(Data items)
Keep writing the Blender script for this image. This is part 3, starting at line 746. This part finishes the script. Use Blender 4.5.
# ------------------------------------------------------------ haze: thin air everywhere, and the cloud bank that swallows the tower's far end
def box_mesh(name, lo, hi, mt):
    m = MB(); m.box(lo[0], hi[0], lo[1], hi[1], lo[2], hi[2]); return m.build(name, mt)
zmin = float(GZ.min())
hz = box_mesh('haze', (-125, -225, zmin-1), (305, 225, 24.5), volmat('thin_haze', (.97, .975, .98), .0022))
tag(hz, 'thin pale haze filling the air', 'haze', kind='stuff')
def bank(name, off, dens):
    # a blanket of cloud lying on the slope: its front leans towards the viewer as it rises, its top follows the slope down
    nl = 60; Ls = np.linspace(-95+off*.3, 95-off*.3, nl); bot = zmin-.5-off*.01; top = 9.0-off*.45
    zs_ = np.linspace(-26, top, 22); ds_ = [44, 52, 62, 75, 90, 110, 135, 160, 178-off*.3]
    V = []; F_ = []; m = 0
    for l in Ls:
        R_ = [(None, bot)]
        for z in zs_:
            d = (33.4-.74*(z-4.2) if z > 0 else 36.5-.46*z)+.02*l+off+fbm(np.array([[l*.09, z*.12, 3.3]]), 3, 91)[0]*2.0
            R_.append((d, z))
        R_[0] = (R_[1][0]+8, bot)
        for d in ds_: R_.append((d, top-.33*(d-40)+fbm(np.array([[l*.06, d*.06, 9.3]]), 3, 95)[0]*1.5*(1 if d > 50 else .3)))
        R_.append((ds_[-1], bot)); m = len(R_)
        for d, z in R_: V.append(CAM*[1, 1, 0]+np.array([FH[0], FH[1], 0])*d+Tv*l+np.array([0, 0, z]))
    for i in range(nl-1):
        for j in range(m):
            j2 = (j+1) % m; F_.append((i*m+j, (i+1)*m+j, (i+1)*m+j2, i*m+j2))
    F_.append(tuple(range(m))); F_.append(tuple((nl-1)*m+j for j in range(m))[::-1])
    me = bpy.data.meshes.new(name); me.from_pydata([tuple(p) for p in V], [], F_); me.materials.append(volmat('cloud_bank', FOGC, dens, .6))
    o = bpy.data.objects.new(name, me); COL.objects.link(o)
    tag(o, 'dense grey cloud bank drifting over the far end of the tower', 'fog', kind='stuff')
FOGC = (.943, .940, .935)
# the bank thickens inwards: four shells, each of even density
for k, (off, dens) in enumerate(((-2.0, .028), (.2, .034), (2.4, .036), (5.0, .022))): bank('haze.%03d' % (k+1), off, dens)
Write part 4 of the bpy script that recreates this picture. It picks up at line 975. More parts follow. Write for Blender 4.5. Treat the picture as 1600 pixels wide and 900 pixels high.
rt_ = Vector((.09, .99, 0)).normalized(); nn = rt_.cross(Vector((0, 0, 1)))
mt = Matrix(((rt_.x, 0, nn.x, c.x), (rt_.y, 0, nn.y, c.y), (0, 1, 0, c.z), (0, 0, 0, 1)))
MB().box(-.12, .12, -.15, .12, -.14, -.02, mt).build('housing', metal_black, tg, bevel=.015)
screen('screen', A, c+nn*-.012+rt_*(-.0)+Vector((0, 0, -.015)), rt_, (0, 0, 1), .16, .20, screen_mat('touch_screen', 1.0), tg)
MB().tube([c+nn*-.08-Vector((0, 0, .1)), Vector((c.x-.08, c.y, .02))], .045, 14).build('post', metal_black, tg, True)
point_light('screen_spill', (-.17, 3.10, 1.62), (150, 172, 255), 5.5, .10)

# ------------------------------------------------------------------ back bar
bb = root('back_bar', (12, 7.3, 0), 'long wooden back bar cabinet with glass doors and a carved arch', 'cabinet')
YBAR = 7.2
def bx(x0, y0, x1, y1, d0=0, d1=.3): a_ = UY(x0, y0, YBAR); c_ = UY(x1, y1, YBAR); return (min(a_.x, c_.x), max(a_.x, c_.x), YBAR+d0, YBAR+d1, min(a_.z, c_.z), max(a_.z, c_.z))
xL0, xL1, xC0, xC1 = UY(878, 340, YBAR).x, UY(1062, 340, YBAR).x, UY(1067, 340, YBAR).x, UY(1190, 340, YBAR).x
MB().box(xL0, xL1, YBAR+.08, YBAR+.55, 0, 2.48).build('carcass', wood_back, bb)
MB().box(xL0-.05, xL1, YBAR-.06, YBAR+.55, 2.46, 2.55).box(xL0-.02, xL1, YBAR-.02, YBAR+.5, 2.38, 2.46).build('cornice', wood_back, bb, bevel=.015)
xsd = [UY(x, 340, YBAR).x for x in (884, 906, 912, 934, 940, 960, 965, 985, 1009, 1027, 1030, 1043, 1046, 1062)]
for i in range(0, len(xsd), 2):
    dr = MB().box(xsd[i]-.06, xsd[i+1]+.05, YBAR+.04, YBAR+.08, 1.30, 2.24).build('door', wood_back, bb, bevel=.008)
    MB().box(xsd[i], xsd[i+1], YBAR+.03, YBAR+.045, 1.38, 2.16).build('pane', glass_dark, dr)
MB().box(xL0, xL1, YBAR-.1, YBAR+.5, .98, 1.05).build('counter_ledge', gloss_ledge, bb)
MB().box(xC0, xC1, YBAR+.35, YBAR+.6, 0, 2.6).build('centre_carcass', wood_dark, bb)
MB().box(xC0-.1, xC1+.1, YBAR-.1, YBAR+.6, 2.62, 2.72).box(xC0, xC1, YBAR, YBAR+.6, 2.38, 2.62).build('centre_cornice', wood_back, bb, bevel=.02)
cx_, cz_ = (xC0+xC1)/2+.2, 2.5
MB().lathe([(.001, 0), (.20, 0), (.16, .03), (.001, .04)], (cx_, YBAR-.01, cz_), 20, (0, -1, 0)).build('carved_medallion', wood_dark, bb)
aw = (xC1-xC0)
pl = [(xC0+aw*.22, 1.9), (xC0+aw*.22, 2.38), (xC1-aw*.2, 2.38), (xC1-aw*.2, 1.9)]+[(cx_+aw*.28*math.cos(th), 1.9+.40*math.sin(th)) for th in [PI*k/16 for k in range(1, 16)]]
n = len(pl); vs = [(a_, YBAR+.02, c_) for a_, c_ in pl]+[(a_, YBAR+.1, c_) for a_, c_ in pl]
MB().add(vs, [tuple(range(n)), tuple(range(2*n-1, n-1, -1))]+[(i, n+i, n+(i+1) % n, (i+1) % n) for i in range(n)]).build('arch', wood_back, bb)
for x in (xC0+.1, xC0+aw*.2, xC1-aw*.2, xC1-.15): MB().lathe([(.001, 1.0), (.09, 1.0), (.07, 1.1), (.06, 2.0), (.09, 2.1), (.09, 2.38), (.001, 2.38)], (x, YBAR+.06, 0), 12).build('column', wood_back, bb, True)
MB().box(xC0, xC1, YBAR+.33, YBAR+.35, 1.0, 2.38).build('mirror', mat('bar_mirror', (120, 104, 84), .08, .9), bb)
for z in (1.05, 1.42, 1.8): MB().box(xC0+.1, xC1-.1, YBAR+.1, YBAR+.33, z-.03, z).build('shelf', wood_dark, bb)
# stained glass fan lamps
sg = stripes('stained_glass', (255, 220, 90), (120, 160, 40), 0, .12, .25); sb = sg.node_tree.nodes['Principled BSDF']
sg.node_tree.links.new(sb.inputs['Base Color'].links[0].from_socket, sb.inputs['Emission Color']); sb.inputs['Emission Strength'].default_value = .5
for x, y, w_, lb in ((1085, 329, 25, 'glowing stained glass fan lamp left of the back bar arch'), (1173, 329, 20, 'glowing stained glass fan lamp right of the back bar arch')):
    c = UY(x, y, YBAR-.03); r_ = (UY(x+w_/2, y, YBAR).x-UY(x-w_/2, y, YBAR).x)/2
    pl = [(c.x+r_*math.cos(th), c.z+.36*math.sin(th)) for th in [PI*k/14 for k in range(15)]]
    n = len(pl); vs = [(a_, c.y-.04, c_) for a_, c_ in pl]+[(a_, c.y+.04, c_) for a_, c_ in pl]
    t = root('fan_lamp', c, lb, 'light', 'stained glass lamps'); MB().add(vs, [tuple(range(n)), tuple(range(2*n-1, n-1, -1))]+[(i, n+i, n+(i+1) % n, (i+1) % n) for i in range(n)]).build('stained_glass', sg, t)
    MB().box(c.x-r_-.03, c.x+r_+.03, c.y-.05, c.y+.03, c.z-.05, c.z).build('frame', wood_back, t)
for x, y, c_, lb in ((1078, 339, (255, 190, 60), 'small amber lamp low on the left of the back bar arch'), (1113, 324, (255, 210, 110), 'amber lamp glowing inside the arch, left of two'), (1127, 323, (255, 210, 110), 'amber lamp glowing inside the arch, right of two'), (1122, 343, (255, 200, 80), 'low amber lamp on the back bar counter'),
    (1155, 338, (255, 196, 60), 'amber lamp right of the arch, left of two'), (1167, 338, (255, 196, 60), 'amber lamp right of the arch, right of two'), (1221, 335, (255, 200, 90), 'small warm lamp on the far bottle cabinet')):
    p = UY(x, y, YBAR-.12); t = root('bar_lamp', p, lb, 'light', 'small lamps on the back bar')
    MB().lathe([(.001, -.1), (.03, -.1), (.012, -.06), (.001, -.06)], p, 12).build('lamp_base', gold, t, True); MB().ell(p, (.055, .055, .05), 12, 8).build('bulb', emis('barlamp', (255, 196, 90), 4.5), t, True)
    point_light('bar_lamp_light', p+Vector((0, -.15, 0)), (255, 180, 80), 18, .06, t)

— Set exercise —
Look through the listing above and count the lines where the string "Blender" appears. Report the number only.

— Task solution —
2